Les conclusions de Luanda couchées dans le communiqué du 23 novembre, révèlent effectivement que Kigali a été poussé à stopper son expédition militaire en République démocratique du Congo. L’étendu du drame humanitaire de Kanyaruchinya, l’étiquette terroriste de son contingent M23 et le soulèvement populaire contre l’agression rwandaise auront constitué des véritables barrages au complot. Ceux qui avaient ordonné la mise en marche de la balkanisation ont-ils entendu raison pour décréter la fin de l’histoire.
Félix Tshisekedi, le président congolais et Paul Kagame, le président rwandais à couteaux tirés @Photo Droits tiers
Toutes les caméras du monde attendaient d’assister soit à une poignée de main, soit à une fin de réunion en queue de poisson entre Paul Kagame et Félix Tshisekedi à Luanda. Deux amis subitement placés en total désaccord du fait de la guerre du M23. Pour convaincre Félix Tshisekedi, il a fallu compter avant tout sur la persévérance du président français Emmanuel Macron, l’énergie de l’ancien président du Kenya Uhuru Kenyatta, la disponibilité du président burundais Evariste Ndayishimiye et le sérieux du très respecté président de l’Angola, Joao Lourenço. Mais le lead de la mission de concilier les deux frères ennemis Félix Tshisekedi et Paul Kagame a été assuré par le président français Emmanuel Macron. Très critiqué par les Congolais, il a su pertinemment mettre en confiance les Américains et l’ensemble des États européens sur la question actuellement sur la table en République démocratique du Congo. Macron a usé d’une diplomatie souterraine depuis le 21 septembre 2022 à New-York, aux États-Unis d’Amérique à l’occasion de la dernière assemblée générale de l’ONU. Radio Okapi rapportait qu’afin de réunir les conditions d’un dialogue franc et constructif, nécessaire à la relance de la coopération entre les deux pays de la région et conformément au processus de Luanda (Angola), “les trois chefs d’Etat ont convenu d’agir de concert pour obtenir au plus vite le retrait du M23 de toutes les localités occupées et le retour des déplacés de guerre de ces localités à leurs domiciles, avec l’appui des Nations unies et de leurs partenaires de l’Union africaine, de la Communauté de l’Afrique de l’Est et de la Conférence sur la Région des Grands Lacs (CIRGL)”. Ils avaient également convenu d’intensifier durablement leur coopération pour lutter contre l’impunité et mettre un terme à l’action des groupes armés dans la région des Grands lacs, dont les Forces démocratiques pour la libération du Rwanda (FDLR).

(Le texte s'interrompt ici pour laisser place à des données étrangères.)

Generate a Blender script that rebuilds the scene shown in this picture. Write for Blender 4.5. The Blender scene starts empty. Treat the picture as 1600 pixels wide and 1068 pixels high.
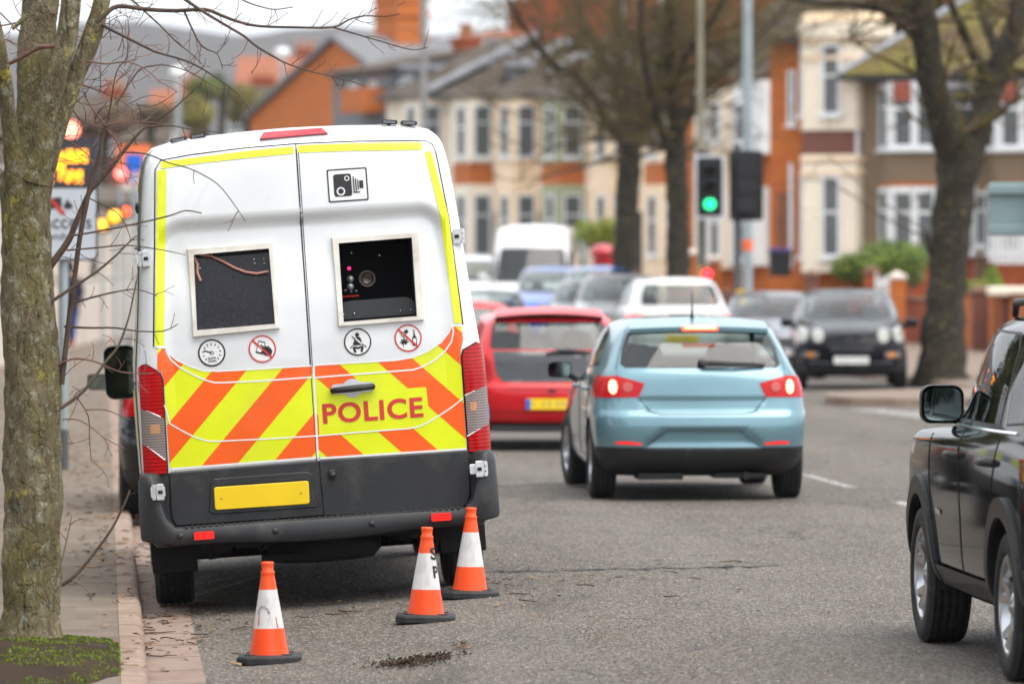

Des engagements que le président français tente d’obtenir l’exécution rapide.
Paul Kagame est-il frustré par la pression occidentale ?
Le président rwandais qui n’a voulu rater aucun rendez-vous diplomatique international ces derniers mois, s’est drôlement absenté du mini-sommet de Luanda. Paul Kagame a préféré déléguer l’un de ses durs lieutenants en la personne du docteur Vincent Biruta, ministre des Affaires étrangères du Rwanda. Un homme de confiance, plusieurs fois ministre et ancien président du Sénat rwandais. Biruta a porté le pouvoir complet de Paul Kagame lors de la signature du communiqué final du 23 novembre 2022 à Luanda. Paul Kagame ne tolèrerait pas d’être obligé de faire marche en arrière dans son aventure sous le label du M23. Bien plus, ses dernières sorties politiques, diplomatiques et médiatiques autour du même verbiage sur les FDLR passeront pour de la pure comédie aux yeux de la communauté internationale. Paul Kagame s’est tellement virtuellement hissé qu’il n’imaginait pas trouver en Félix Tshisekedi le gabarit politique à même de le faire fléchir. Tshisekedi est donc la plus grande surprise et peut-être même le pire cauchemar de l’homme fort de Kigali ces dernières années bien avant sa retraite politique très attendue.
Habitué à manipuler, soudoyer, intimider et utiliser les Congolais à volonté avec la bénédiction des grandes puissances occidentales, Kagame se sent politiquement essoufflé par l’issue que présente sa dernière tentative avec le M23. Comment comprendre que les mêmes puissances qui le soutiennent soient celles qui demandent avec fermeté un retour au calme et surtout le retrait des troupes rwandaises et ougandaises des territoires envahis? Cette fois-ci, le président rwandais pense avoir été utilisé sans une suffisante contrepartie. Ainsi, aurait-il jugé inopportun de se rendre à Luanda, question de ruminer cette dernière recette qui laisse planer la fermeté entichée de Félix Tshisekedi à recouvrer l’intégrité territoriale de son pays, l’intangibilité des frontières nationales et la souveraineté du Congo-Kinshasa.